Forma di vita dell'Ordine delle sorelle povere (1253)

Le sue condizioni fisiche si aggravavano velocemente, ma il Papa esitò a lungo, prima di confermare la Regola proposta da Chiara.

Passò ancora un anno, senza che nulla accadesse; Chiara continuava a star male.

9 agosto 1253: la sua Regola viene approvata da Innocenzo IV ad Assisi, due giorni prima che Chiara muoia. La procedura di approvazione, dopo tanti tentennamenti, é sicuramente di urgenza, come testimonia un appunto scritto a mano, dallo stesso Papa, sul bordo del documento.

Chiara era alla fine della sua sofferenza su questa terra: per 28 anni della sua vita era stata afflitta da una infermità cronica, che l'aveva sempre costretta a letto: aveva avuto anche momenti critici nei giorni, in cui morì Francesco (LegsC per 109: FF 1667-1668) e alla fine. Non si conoscono esattamente le infermità di cui soffrì. Si propende per uno stato cronico di denutrizione, provocato dalla notevole povertà materiale. 

La fine

11 agosto 1253: Chiara muore e accanto a lei ci sono Leone, Angelo e Rufino. Appena si sparse la notizia, tutta la città si precipitò nel piccolo monastero.
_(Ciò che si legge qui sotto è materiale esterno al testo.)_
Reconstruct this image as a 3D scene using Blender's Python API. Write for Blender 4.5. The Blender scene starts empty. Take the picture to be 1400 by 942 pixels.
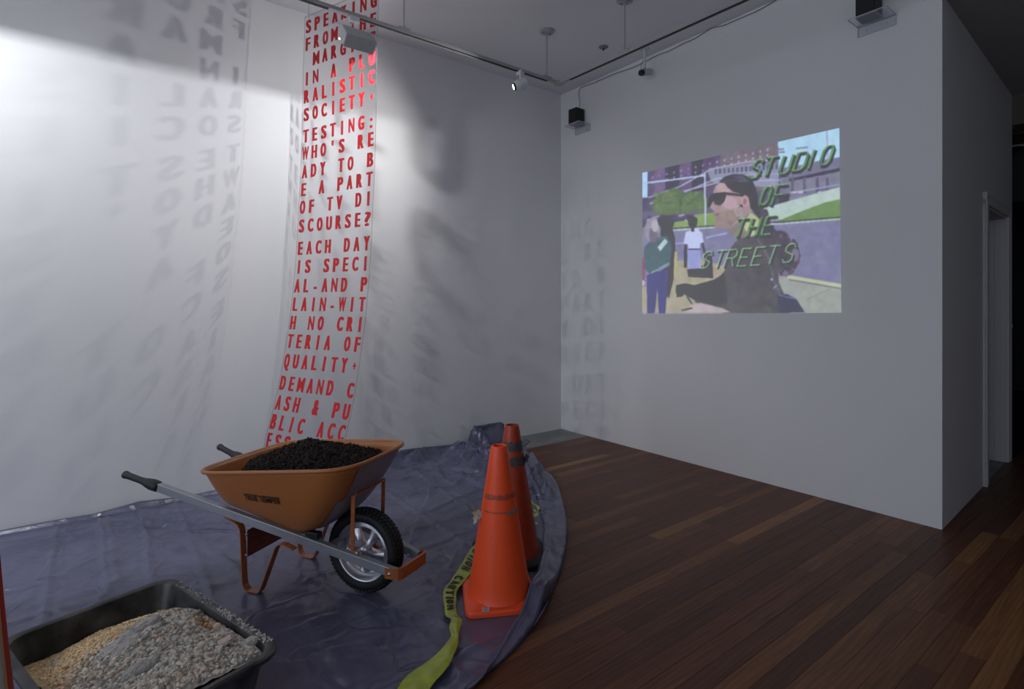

C'era addirittura il pericolo, come già era avvenuto con Francesco, che qualcuno potesse rubare il suo corpo. Intervenne il Podestà con molti cavalieri e molti uomini in armi. Ad Assisi, in quei giorni, c'era anche il papa, il quale celebrò i funerali il giorno successivo, facendoli coincidere con la traslazione del corpo da S. Damiano alla Chiesa di S. Giorgio (come era avvenuto per Francesco).

1255. Papa Alessandro IV la dichiarò santa: era la prima donna, non di stirpe regale, ad essere proclamata santa, dopo molti secoli. Eppure l'affermazione del suo culto incontrò non poche resistenza, anche all'interno dell'Ordine minoritico.